As someone who is investigating starting a kickstarter project, and as someone who has already been burned by venture capitalists in the past, let me say that the general public has no idea what an amazing, game-changing tool kickstarter is. It empowers small developers to be able to choose a path without dealing with backstabbing VCs. The general public can be harsh to deal with, but I would put way more confidence in a random dude in nebraska who donated $10 to a project being a better investor than a venture capitalist.
Seriously, many have no idea how much work dealing with investors is. I will go as far as to say that, in many instances, investors are the reason games ship in poor states.
Kickstarter, Indigogo and Fig (though Fig still needs to fully prove itself as a platform, IMO) have all opened doors to bring back mid-tier budget games through crowdfunding and now personal investment. It is filling in a gap that had been widening between indie games and AAA game development, and this is a good thing overall given the results that a lot of these crowd funding sites has been producing.
Before the Kickstarter boom, we generally had two markets of games. The AAA developer/ retail/ digital market and the indie scene which saw a boom with the App-store initially.
The App store was a major game changer in my opinion.
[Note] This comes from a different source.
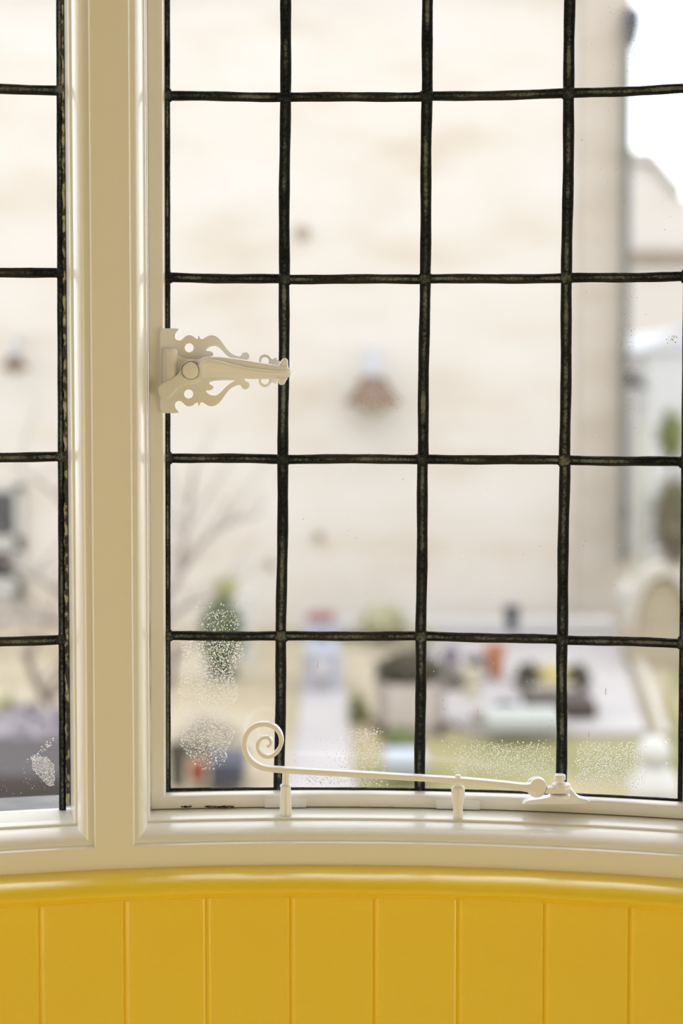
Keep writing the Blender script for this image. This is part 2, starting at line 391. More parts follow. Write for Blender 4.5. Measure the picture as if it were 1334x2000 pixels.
shell('wall_front_right', [((pr_.x, pr_.y, 0), (2.3, pr_.y + .1, CEIL))], WALL, 'plaster wall right of the bow')

# ------------------------------------------------------------------ casement fastener
def cp(x, y): return 280 + x / 3.924, 600 + y / 3.924
a0, z_0 = hit(*cp(362, 487), 1.0165)
HP = Plane(P(a0, z_0, 1.0165), Vector((-math.sin(a0), -math.cos(a0), 0)))
def hl(pts, n=0.0): return [HP.hit(*cp(x, y), n) for x, y in pts]
fas = empty('casement_fastener', HP.P0); props(fas, 'ornate white casement fastener with fretted back plate and lever', 'window handle')
up = [(128, 487), (128, 320), (130, 163), (200, 161), (268, 163), (274, 170), (264, 180), (252, 195), (244, 212), (243, 230), (250, 246), (268, 256), (287, 254), (303, 242), (318, 226), (336, 215), (356, 213), (376, 218), (392, 231), (406, 242), (417, 243), (420, 230), (422, 219), (431, 218), (434, 232), (440, 243), (452, 246), (466, 238), (488, 222), (518, 213), (548, 218), (576, 235), (600, 262), (628, 302), (658, 342), (695, 367), (728, 378), (748, 375), (752, 360), (764, 348), (784, 344), (803, 352), (815, 370), (814, 390), (800, 404), (782, 410), (776, 425), (800, 446), (840, 452), (878, 448), (892, 440), (884, 420), (884, 395), (896, 374), (918, 361), (942, 361), (964, 374), (978, 394), (990, 400), (1004, 390), (1022, 382), (1021, 398), (1030, 408), (1048, 412), (1058, 430), (1066, 455), (1078, 487)]
out = up + [(x, 974 - y) for x, y in up[::-1][1:-1]]
tri = [(478, 335), (488, 320), (508, 305), (534, 297), (562, 299), (590, 318), (618, 350), (650, 380), (684, 400), (712, 412), (640, 414), (560, 412), (520, 404), (505, 395), (512, 380), (530, 374), (541, 364), (532, 345), (512, 335)]
circ = lambda cx, cy, rx, ry, n=26: [(cx + rx * math.cos(2 * math.pi * k / n), cy + ry * math.sin(2 * math.pi * k / n)) for k in range(n)]
flip = lambda q: [(x, 974 - y) for x, y in q]
holes = [chaikin(tri, 2), flip(chaikin(tri, 2)), circ(352, 311, 34, 34), circ(348, 665, 34, 34), circ(932, 414, 29, 30), flip(circ(932, 414, 29, 30))]
outl = [hl(chaikin(out, 1), 0.002)] + [hl(q, 0.002) for q in holes]
shape_on(HP, outl, 0.0, 0.0026, 0.0005, 'back_plate', IRON, fas)
hs = [(150, 322), (182, 314), (238, 314), (246, 340), (268, 370), (300, 388), (345, 396), (420, 402), (455, 440), (462, 487)]
hs = hs + [(x, 974 - y) for x, y in hs[::-1][1:]]
shape_on(HP, [hl(chaikin(hs, 1), .006)], 0.0015, 0.0072, 0.0014, 'pivot_housing', IRON, fas)
bm = bmesh.new(); t0, zz0 = HP.hit(*cp(212, 487), .008); tt, z1_ = HP.hit(*cp(212, 322), .008); tt, z2_ = HP.hit(*cp(212, 640), .008)
M = Matrix.Translation(HP.w(t0, 0, 0.0055)); lathe(bm, [(0, z2_), (.0045, z2_), (.0052, z2_ + .0008), (.0052, z1_ - .0008), (.0045, z1_), (0, z1_)], M, 20)
obj('hinge_barrel', bm, IRON, fas)
lev = [(300, 440), (278, 495), (250, 527), (205, 553), (150, 577), (116, 605), (107, 640), (122, 674), (150, 700), (178, 708), (203, 696), (226, 668), (246, 640), (272, 615), (305, 600), (345, 596), (400, 588), (430, 560), (470, 545), (515, 535), (540, 512), (575, 500), (600, 470), (560, 415), (460, 392), (410, 404), (370, 395), (325, 405)]
lm = shape_on(HP, [hl(chaikin(lev, 2), .012)], 0.0074, 0.0122, 0.0013, 'lever', IRON, fas)
props(lm, 'pivoting lever with short rounded tail')
# tapering arm of the lever, with a groove above a rounded ridge
stn = [(405, 425, 515, .30, .35), (425, 402, 545, .25, .6), (460, 386, 550, .16, 1.0), (520, 379, 536, .16, 1.05), (600, 381, 534, .26, 1.1), (700, 393, 540, .38, 1.1), (800, 409, 547, .45, 1.05), (900, 427, 549, .47, 1.0), (1000, 444, 547, .46, .9), (1060, 454, 544, .44, .8), (1100, 463, 538, .42, .7), (1124, 472, 530, .4, .55), (1136, 483, 500, .5, .35), (1150, 489, 493, .5, .15)]
rows = []
for x, y0, y1, rf, sc_ in stn:
    sec = [(0, .30), (.02, .62), (rf * .35, .68), (rf * .75, .70), (rf, 1.0), (rf + (1 - rf) * .25, 1.02), (rf + (1 - rf) * .55, .92), (rf + (1 - rf) * .8, .70), (.97, .45), (1, .25), (.97, .02), (.03, .02)]
    rows.append([HP.w(*HP.hit(*cp(x, y0 + (y1 - y0) * v), .018), 0.0078 + 0.0125 * sc_ * nn + 0.000010 * (x - 395)) for v, nn in sec])
bm = bmesh.new(); V = grid(bm, rows, close=True); bm.faces.new(V[0]); bm.faces.new(V[-1])
bmesh.ops.recalc_face_normals(bm, faces=bm.faces)
bmesh.ops.subdivide_edges(bm, edges=bm.edges, cuts=1, smooth=0.6, use_grid_fill=True)
arm = obj('lever_arm', bm, IRON, lm)
for q in ([(1030, 470), (1040, 440), (1052, 415), (1066, 396), (1085, 389), (1102, 396), (1109, 415), (1108, 440), (1116, 474)], [(1024, 536), (1036, 560), (1040, 590), (1052, 597), (1076, 596), (1086, 580), (1096, 562), (1112, 534)]):
    shape_on(HP, [hl(chaikin(q, 2), .016)], 0.0105, 0.0185, 0.0018, 'curl', IRON, lm)
bm = bmesh.new(); tb, zb_ = HP.hit(*cp(362, 485), .014)
M = Matrix.Translation(HP.w(tb, zb_, 0)) @ Matrix((( HP.T.x, 0, HP.N.x, 0), (HP.T.y, 0, HP.N.y, 0), (0, 1, 0, 0), (0, 0, 0, 1)))
lathe(bm, [(0.0062, 0.003), (0.0062, 0.0166), (0.0059, 0.0174), (0.0050, 0.0180), (0.003, 0.0184), (0, 0.0185)], M, 36)
obj('pivot_rivet', bm, IRON, fas)
bm = bmesh.new(); lathe(bm, [(0.0062, 0.0118), (0.0072, 0.0124), (0.0073, 0.0119), (0.0073, 0.010), (0.0062, 0.010)], M, 36)  # dark ring: shade of the gap around the rivet put into its colour
obj('rivet_shade_ring', bm, mat('painted_gap_shade', (0.10, 0.09, 0.07), 0.6), fas)

# ------------------------------------------------------------------ casement stay
pA = P(*hit(515, 1450, 1.0010), 1.0010); pB = P(*hit(1095, 1535, 1.0030), 1.0030)
d = pB - pA; d.z = 0; N = Vector((d.y, -d.x, 0)).normalized(); 
if N.y > 0: N = -N
SP = Plane(pA, N)
stay = empty('casement_stay', SP.w(*SP.hit(1095, 1560), 0)); props(stay, 'long white casement stay with spiral scroll end resting on two pins', 'window stay')
c2 = lambda x, y: (440 + x / 2.9, 1380 + y / 2.9)
sp = [(236, 228), (250, 222), (257, 205), (250, 187), (232, 178), (210, 181), (190, 197), (181, 222), (186, 250), (203, 273), (232, 287), (262, 283), (288, 264), (308, 234), (316, 200), (309, 160), (285, 126), (250, 107), (208, 102), (168, 112), (133, 140), (112, 178), (105, 220), (113, 262), (133, 300), (165, 330), (205, 349), (250, 358)]
path = [c2(x, y) for x, y in sp] + [(545, 1505), (600, 1508.3), (700, 1514), (800, 1520), (900, 1526), (980, 1533.5), (1016, 1538.5), (1034, 1540), (1044, 1538)]
wds = [0.0022 + 0.0018 * min(1, k / 22) for k in range(len(sp))] + [0.0044] * 5 + [0.0047, 0.0053, 0.0066, 0.0095]
def sweep_bar(pl, path, wds, n0, n1, bev=0.0006):
    q = [pl.hit(x, y, n1) for x, y in path]
    # smooth resample
    qq, ww = [], []
    for i in range(len(q) - 1):
        p0, p1, p2, p3 = q[max(i - 1, 0)], q[i], q[i + 1], q[min(i + 2, len(q) - 1)]
        for s in range(6):
            t = s / 6; f = lambda k: 0.5 * ((2 * p1[k]) + (-p0[k] + p2[k]) * t + (2 * p0[k] - 5 * p1[k] + 4 * p2[k] - p3[k]) * t * t + (-p0[k] + 3 * p1[k] - 3 * p2[k] + p3[k]) * t ** 3)
            qq.append((f(0), f(1))); ww.append(wds[i] * (1 - t) + wds[i + 1] * t)
    qq.append(q[-1]); ww.append(wds[-1]); rows = []
    for i, (x, z) in enumerate(qq):
        x0, za = qq[max(i - 1, 0)]; x1, zc = qq[min(i + 1, len(qq) - 1)]; L = math.hypot(x1 - x0, zc - za) or 1
        tx, tz = (x1 - x0) / L, (zc - za) / L; hw = ww[i] / 2
        sec = [(hw, n0 + bev), (hw, n1 - bev), (hw - bev * .3, n1 - bev * .3), (hw - bev, n1), (-hw + bev, n1), (-hw + bev * .3, n1 - bev * .3), (-hw, n1 - bev), (-hw, n0 + bev), (-hw + bev, n0), (hw - bev, n0)]
        rows.append([pl.w(x - tz * s, z + tx * s, n) for s, n in sec])
    bm = bmesh.new(); V = grid(bm, rows, close=True); bm.faces.new(V[0]); bm.faces.new(V[-1]); return bm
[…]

It gave smaller developers a large platform to publish just about anything on with little to no restrictions, which was a big deal back in 2008 . During that time period, digital platforms like Steam were very strict with their submission processes and would be very selective with the software that they would put up on their store front. Same went for PSN and XBLA.
But the "We don't care what you have, we'll take it" attitude of the App-store opened up a huge floodgate for indie developers to drop anything they had in development. This led to a lot of surprise new hits and million seller games that came out of nowhere. Apples earlier
Ipod Touch advertisements from 2008 featured a non stop stream of indie games. They weren't advertising software from major game publishers. There was a huge call to arms from Apple to populate their new App-Store with as much software as possible.
This huge change led other platforms like Steam to open up their storefront with the Steam Green Light program. Sony to take a "Sony loves indie" stance and even affected the Google Play Store as well as many other platforms.
The App Store also gave birth to the Unity Engine, where it started life as a development tool for mobile games on the App Store. But that engine has grown to the point where it is competitive with UE4. Epic had to change their business model for UE4 to compete with Unity. Another major game changer for developers.
But during this indie developer boom there was a gap between indie games and AAA games. Going back to what I said before, crowdfunding has been taking indie development one step further by allowing them to be elevated to mid tier developers. Indie developers with budgets and money.
Pre-2008, indie developers were very limited in their tool sets and platforms. Sure there were mobile phones, but those didn't have the exposure that the smart phones did, or the App-store in particular. For an indie developer back then, your hope was to make a game in flash and upload it to new grounds, mod an existing game as a TC, grab some RPG Maker tool kit (Barkley, Shut Up and Jam: Gaiden) or something simple like Game Maker. Or if you had the skills, make your own game engine, which was very time consuming and led to a lot of unfinished projects that could only survive through being Open Source.
It was very rare to find break out hits during this point in time. One of the few and only real examples that I can think of was Minecraft, which started as a pet project by Notch and they independently started selling it on their own website/ servers.
But generally, it was so much harder to gain a foothold in game development 8 years ago than it is now. These days with the freemium tools, platforms, and funding services and it so much easier to jump into game development than it ever has been before.